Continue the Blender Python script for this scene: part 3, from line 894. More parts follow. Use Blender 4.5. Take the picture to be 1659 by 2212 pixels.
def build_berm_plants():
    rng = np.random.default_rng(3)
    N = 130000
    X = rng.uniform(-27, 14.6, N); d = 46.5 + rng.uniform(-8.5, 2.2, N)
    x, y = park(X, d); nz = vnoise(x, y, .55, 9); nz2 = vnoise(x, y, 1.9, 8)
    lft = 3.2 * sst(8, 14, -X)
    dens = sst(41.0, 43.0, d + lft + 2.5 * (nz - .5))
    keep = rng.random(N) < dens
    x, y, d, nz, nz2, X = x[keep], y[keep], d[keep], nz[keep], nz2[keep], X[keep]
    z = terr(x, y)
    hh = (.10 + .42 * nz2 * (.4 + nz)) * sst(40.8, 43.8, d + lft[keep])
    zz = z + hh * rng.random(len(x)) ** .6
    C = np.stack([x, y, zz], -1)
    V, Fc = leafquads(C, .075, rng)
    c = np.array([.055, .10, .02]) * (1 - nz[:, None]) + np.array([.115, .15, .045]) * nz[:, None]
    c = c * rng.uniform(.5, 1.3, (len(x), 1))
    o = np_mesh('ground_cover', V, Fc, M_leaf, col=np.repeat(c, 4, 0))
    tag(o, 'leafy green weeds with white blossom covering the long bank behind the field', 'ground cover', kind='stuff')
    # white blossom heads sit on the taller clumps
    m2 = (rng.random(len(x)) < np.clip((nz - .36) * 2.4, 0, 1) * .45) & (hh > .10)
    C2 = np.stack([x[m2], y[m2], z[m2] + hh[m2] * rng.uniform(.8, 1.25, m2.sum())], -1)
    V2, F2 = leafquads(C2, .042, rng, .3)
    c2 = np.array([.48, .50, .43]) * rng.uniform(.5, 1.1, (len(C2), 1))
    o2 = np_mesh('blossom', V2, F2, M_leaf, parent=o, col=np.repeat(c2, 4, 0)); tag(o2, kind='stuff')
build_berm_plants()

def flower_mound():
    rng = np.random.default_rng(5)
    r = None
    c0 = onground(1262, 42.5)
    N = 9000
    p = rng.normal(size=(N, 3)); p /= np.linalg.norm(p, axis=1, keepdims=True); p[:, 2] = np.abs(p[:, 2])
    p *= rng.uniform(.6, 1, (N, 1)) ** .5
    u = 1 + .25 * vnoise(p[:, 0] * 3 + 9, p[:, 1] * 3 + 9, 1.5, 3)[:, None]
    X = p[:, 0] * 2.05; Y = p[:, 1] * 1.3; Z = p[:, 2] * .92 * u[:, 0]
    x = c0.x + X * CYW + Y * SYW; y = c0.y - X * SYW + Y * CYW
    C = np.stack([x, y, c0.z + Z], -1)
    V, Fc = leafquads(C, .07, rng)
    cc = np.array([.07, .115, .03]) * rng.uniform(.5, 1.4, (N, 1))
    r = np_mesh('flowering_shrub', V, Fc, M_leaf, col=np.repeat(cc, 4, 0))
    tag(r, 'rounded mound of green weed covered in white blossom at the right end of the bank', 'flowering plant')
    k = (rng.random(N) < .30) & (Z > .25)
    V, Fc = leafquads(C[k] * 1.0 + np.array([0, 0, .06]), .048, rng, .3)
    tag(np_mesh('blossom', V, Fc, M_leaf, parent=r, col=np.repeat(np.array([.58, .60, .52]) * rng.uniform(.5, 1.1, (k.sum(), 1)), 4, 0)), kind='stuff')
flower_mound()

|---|

**Problem to solve:** Make an exact copy of the listing, including every line.

**Completed exercise:**
Continue the Blender Python script for this scene: part 3, from line 894. More parts follow. Use Blender 4.5. Take the picture to be 1659 by 2212 pixels.
def build_berm_plants():
    rng = np.random.default_rng(3)
    N = 130000
    X = rng.uniform(-27, 14.6, N); d = 46.5 + rng.uniform(-8.5, 2.2, N)
    x, y = park(X, d); nz = vnoise(x, y, .55, 9); nz2 = vnoise(x, y, 1.9, 8)
    lft = 3.2 * sst(8, 14, -X)
    dens = sst(41.0, 43.0, d + lft + 2.5 * (nz - .5))
    keep = rng.random(N) < dens
    x, y, d, nz, nz2, X = x[keep], y[keep], d[keep], nz[keep], nz2[keep], X[keep]
    z = terr(x, y)
    hh = (.10 + .42 * nz2 * (.4 + nz)) * sst(40.8, 43.8, d + lft[keep])
    zz = z + hh * rng.random(len(x)) ** .6
    C = np.stack([x, y, zz], -1)
    V, Fc = leafquads(C, .075, rng)
    c = np.array([.055, .10, .02]) * (1 - nz[:, None]) + np.array([.115, .15, .045]) * nz[:, None]
    c = c * rng.uniform(.5, 1.3, (len(x), 1))
    o = np_mesh('ground_cover', V, Fc, M_leaf, col=np.repeat(c, 4, 0))
    tag(o, 'leafy green weeds with white blossom covering the long bank behind the field', 'ground cover', kind='stuff')
    # white blossom heads sit on the taller clumps
    m2 = (rng.random(len(x)) < np.clip((nz - .36) * 2.4, 0, 1) * .45) & (hh > .10)
    C2 = np.stack([x[m2], y[m2], z[m2] + hh[m2] * rng.uniform(.8, 1.25, m2.sum())], -1)
    V2, F2 = leafquads(C2, .042, rng, .3)
    c2 = np.array([.48, .50, .43]) * rng.uniform(.5, 1.1, (len(C2), 1))
    o2 = np_mesh('blossom', V2, F2, M_leaf, parent=o, col=np.repeat(c2, 4, 0)); tag(o2, kind='stuff')
build_berm_plants()

def flower_mound():
    rng = np.random.default_rng(5)
    r = None
    c0 = onground(1262, 42.5)
    N = 9000
    p = rng.normal(size=(N, 3)); p /= np.linalg.norm(p, axis=1, keepdims=True); p[:, 2] = np.abs(p[:, 2])
    p *= rng.uniform(.6, 1, (N, 1)) ** .5
    u = 1 + .25 * vnoise(p[:, 0] * 3 + 9, p[:, 1] * 3 + 9, 1.5, 3)[:, None]
    X = p[:, 0] * 2.05; Y = p[:, 1] * 1.3; Z = p[:, 2] * .92 * u[:, 0]
    x = c0.x + X * CYW + Y * SYW; y = c0.y - X * SYW + Y * CYW
    C = np.stack([x, y, c0.z + Z], -1)
    V, Fc = leafquads(C, .07, rng)
    cc = np.array([.07, .115, .03]) * rng.uniform(.5, 1.4, (N, 1))
    r = np_mesh('flowering_shrub', V, Fc, M_leaf, col=np.repeat(cc, 4, 0))
    tag(r, 'rounded mound of green weed covered in white blossom at the right end of the bank', 'flowering plant')
    k = (rng.random(N) < .30) & (Z > .25)
    V, Fc = leafquads(C[k] * 1.0 + np.array([0, 0, .06]), .048, rng, .3)
    tag(np_mesh('blossom', V, Fc, M_leaf, parent=r, col=np.repeat(np.array([.58, .60, .52]) * rng.uniform(.5, 1.1, (k.sum(), 1)), 4, 0)), kind='stuff')
flower_mound()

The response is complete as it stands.